▶ SHORT PROBLEM
Provide an exact copy of the data, excluding the images.

▶ DATA EXTRACT
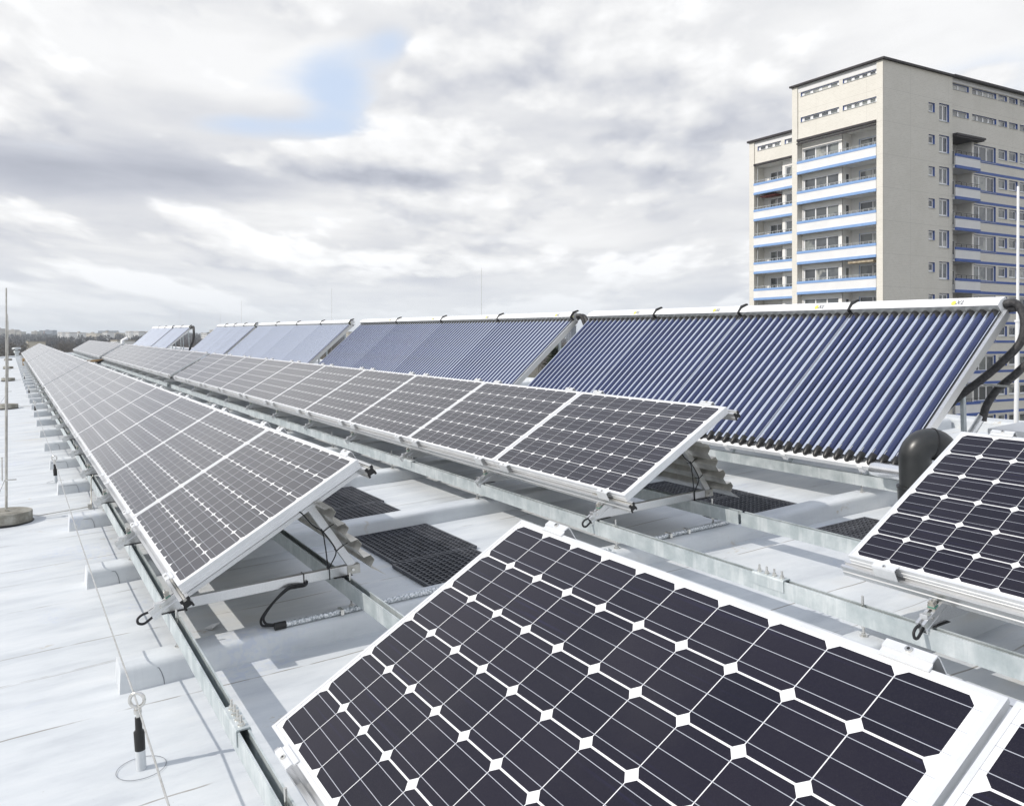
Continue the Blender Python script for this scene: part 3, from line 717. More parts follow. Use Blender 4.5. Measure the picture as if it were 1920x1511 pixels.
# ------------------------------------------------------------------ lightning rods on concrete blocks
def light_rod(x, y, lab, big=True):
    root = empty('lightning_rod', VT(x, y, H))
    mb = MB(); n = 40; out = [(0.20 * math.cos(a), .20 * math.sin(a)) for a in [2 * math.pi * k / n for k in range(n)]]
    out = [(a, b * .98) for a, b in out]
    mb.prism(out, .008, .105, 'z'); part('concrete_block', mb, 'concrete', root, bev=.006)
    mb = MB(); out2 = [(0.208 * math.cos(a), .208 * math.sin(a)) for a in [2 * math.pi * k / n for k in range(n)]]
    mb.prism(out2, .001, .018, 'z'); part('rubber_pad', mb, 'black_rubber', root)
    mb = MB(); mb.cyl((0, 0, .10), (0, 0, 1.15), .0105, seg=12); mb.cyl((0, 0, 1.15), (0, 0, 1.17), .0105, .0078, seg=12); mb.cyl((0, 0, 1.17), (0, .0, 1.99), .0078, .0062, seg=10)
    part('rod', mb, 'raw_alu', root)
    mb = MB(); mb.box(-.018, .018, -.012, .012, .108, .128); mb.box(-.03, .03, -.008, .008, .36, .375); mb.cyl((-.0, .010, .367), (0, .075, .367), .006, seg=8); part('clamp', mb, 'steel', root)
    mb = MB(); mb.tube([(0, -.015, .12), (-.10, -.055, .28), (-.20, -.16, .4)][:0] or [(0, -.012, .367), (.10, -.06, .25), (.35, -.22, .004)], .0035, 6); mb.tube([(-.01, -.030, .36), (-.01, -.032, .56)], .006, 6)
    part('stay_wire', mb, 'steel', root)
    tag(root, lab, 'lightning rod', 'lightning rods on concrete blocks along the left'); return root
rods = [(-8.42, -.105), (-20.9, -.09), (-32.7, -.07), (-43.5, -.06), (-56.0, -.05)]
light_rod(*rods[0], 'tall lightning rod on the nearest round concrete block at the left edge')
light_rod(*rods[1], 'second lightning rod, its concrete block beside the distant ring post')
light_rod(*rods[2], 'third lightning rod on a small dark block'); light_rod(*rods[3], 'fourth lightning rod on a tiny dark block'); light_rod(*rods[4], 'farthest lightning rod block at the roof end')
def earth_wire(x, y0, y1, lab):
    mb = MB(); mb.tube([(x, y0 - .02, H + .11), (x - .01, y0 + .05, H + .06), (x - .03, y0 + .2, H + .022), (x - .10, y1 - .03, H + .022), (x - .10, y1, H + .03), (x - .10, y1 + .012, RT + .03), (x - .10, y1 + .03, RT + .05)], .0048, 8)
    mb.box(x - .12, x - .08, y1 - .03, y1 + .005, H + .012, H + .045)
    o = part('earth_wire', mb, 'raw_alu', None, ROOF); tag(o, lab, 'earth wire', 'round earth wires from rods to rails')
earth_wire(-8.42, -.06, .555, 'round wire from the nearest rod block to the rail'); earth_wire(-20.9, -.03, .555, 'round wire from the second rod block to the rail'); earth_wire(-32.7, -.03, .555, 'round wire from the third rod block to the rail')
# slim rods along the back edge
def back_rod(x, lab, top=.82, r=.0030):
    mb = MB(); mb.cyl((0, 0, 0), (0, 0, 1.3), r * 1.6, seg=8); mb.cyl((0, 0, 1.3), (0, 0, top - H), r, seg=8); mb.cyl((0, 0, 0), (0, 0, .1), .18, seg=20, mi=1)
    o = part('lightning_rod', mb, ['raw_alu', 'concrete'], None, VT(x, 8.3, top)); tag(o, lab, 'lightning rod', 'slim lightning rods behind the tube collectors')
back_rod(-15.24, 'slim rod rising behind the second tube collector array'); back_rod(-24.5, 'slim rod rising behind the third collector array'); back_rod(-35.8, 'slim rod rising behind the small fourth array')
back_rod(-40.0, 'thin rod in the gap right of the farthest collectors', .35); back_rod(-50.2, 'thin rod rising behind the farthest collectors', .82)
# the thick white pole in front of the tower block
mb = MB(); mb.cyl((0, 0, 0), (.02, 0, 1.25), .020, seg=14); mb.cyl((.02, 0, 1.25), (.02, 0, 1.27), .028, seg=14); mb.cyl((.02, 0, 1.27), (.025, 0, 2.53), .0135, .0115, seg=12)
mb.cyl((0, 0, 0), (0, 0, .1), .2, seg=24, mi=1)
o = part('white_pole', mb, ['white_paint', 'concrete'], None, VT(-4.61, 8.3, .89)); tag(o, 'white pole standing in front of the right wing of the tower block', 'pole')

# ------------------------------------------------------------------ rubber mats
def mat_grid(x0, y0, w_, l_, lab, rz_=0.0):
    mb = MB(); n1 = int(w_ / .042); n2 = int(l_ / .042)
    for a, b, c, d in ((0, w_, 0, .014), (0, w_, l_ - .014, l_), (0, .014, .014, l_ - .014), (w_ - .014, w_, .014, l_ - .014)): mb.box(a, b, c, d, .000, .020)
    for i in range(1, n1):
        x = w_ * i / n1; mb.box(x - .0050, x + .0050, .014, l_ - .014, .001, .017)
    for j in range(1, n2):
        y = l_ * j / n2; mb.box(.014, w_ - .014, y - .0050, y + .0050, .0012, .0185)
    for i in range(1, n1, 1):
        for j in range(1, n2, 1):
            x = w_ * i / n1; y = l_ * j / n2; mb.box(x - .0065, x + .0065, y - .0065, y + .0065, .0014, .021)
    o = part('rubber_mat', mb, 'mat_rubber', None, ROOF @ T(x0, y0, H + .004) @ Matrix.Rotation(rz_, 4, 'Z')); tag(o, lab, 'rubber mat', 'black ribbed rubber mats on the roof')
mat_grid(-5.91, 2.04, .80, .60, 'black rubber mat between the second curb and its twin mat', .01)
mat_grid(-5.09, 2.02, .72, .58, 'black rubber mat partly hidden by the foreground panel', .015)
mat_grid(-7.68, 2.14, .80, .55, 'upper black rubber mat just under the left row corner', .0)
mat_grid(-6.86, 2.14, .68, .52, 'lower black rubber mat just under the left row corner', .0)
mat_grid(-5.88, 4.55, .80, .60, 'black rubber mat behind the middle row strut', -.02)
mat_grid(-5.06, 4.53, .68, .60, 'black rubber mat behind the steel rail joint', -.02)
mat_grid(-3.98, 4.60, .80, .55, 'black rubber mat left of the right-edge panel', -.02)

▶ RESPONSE
Continue the Blender Python script for this scene: part 3, from line 717. More parts follow. Use Blender 4.5. Measure the picture as if it were 1920x1511 pixels.
# ------------------------------------------------------------------ lightning rods on concrete blocks
def light_rod(x, y, lab, big=True):
    root = empty('lightning_rod', VT(x, y, H))
    mb = MB(); n = 40; out = [(0.20 * math.cos(a), .20 * math.sin(a)) for a in [2 * math.pi * k / n for k in range(n)]]
    out = [(a, b * .98) for a, b in out]
    mb.prism(out, .008, .105, 'z'); part('concrete_block', mb, 'concrete', root, bev=.006)
    mb = MB(); out2 = [(0.208 * math.cos(a), .208 * math.sin(a)) for a in [2 * math.pi * k / n for k in range(n)]]
    mb.prism(out2, .001, .018, 'z'); part('rubber_pad', mb, 'black_rubber', root)
    mb = MB(); mb.cyl((0, 0, .10), (0, 0, 1.15), .0105, seg=12); mb.cyl((0, 0, 1.15), (0, 0, 1.17), .0105, .0078, seg=12); mb.cyl((0, 0, 1.17), (0, .0, 1.99), .0078, .0062, seg=10)
    part('rod', mb, 'raw_alu', root)
    mb = MB(); mb.box(-.018, .018, -.012, .012, .108, .128); mb.box(-.03, .03, -.008, .008, .36, .375); mb.cyl((-.0, .010, .367), (0, .075, .367), .006, seg=8); part('clamp', mb, 'steel', root)
    mb = MB(); mb.tube([(0, -.015, .12), (-.10, -.055, .28), (-.20, -.16, .4)][:0] or [(0, -.012, .367), (.10, -.06, .25), (.35, -.22, .004)], .0035, 6); mb.tube([(-.01, -.030, .36), (-.01, -.032, .56)], .006, 6)
    part('stay_wire', mb, 'steel', root)
    tag(root, lab, 'lightning rod', 'lightning rods on concrete blocks along the left'); return root
rods = [(-8.42, -.105), (-20.9, -.09), (-32.7, -.07), (-43.5, -.06), (-56.0, -.05)]
light_rod(*rods[0], 'tall lightning rod on the nearest round concrete block at the left edge')
light_rod(*rods[1], 'second lightning rod, its concrete block beside the distant ring post')
light_rod(*rods[2], 'third lightning rod on a small dark block'); light_rod(*rods[3], 'fourth lightning rod on a tiny dark block'); light_rod(*rods[4], 'farthest lightning rod block at the roof end')
def earth_wire(x, y0, y1, lab):
    mb = MB(); mb.tube([(x, y0 - .02, H + .11), (x - .01, y0 + .05, H + .06), (x - .03, y0 + .2, H + .022), (x - .10, y1 - .03, H + .022), (x - .10, y1, H + .03), (x - .10, y1 + .012, RT + .03), (x - .10, y1 + .03, RT + .05)], .0048, 8)
    mb.box(x - .12, x - .08, y1 - .03, y1 + .005, H + .012, H + .045)
    o = part('earth_wire', mb, 'raw_alu', None, ROOF); tag(o, lab, 'earth wire', 'round earth wires from rods to rails')
earth_wire(-8.42, -.06, .555, 'round wire from the nearest rod block to the rail'); earth_wire(-20.9, -.03, .555, 'round wire from the second rod block to the rail'); earth_wire(-32.7, -.03, .555, 'round wire from the third rod block to the rail')
# slim rods along the back edge
def back_rod(x, lab, top=.82, r=.0030):
    mb = MB(); mb.cyl((0, 0, 0), (0, 0, 1.3), r * 1.6, seg=8); mb.cyl((0, 0, 1.3), (0, 0, top - H), r, seg=8); mb.cyl((0, 0, 0), (0, 0, .1), .18, seg=20, mi=1)
    o = part('lightning_rod', mb, ['raw_alu', 'concrete'], None, VT(x, 8.3, top)); tag(o, lab, 'lightning rod', 'slim lightning rods behind the tube collectors')
back_rod(-15.24, 'slim rod rising behind the second tube collector array'); back_rod(-24.5, 'slim rod rising behind the third collector array'); back_rod(-35.8, 'slim rod rising behind the small fourth array')
back_rod(-40.0, 'thin rod in the gap right of the farthest collectors', .35); back_rod(-50.2, 'thin rod rising behind the farthest collectors', .82)
# the thick white pole in front of the tower block
mb = MB(); mb.cyl((0, 0, 0), (.02, 0, 1.25), .020, seg=14); mb.cyl((.02, 0, 1.25), (.02, 0, 1.27), .028, seg=14); mb.cyl((.02, 0, 1.27), (.025, 0, 2.53), .0135, .0115, seg=12)
mb.cyl((0, 0, 0), (0, 0, .1), .2, seg=24, mi=1)
o = part('white_pole', mb, ['white_paint', 'concrete'], None, VT(-4.61, 8.3, .89)); tag(o, 'white pole standing in front of the right wing of the tower block', 'pole')

# ------------------------------------------------------------------ rubber mats
def mat_grid(x0, y0, w_, l_, lab, rz_=0.0):
    mb = MB(); n1 = int(w_ / .042); n2 = int(l_ / .042)
    for a, b, c, d in ((0, w_, 0, .014), (0, w_, l_ - .014, l_), (0, .014, .014, l_ - .014), (w_ - .014, w_, .014, l_ - .014)): mb.box(a, b, c, d, .000, .020)
    for i in range(1, n1):
        x = w_ * i / n1; mb.box(x - .0050, x + .0050, .014, l_ - .014, .001, .017)
    for j in range(1, n2):
        y = l_ * j / n2; mb.box(.014, w_ - .014, y - .0050, y + .0050, .0012, .0185)
    for i in range(1, n1, 1):
        for j in range(1, n2, 1):
            x = w_ * i / n1; y = l_ * j / n2; mb.box(x - .0065, x + .0065, y - .0065, y + .0065, .0014, .021)
    o = part('rubber_mat', mb, 'mat_rubber', None, ROOF @ T(x0, y0, H + .004) @ Matrix.Rotation(rz_, 4, 'Z')); tag(o, lab, 'rubber mat', 'black ribbed rubber mats on the roof')
mat_grid(-5.91, 2.04, .80, .60, 'black rubber mat between the second curb and its twin mat', .01)
mat_grid(-5.09, 2.02, .72, .58, 'black rubber mat partly hidden by the foreground panel', .015)
mat_grid(-7.68, 2.14, .80, .55, 'upper black rubber mat just under the left row corner', .0)
mat_grid(-6.86, 2.14, .68, .52, 'lower black rubber mat just under the left row corner', .0)
mat_grid(-5.88, 4.55, .80, .60, 'black rubber mat behind the middle row strut', -.02)
mat_grid(-5.06, 4.53, .68, .60, 'black rubber mat behind the steel rail joint', -.02)
mat_grid(-3.98, 4.60, .80, .55, 'black rubber mat left of the right-edge panel', -.02)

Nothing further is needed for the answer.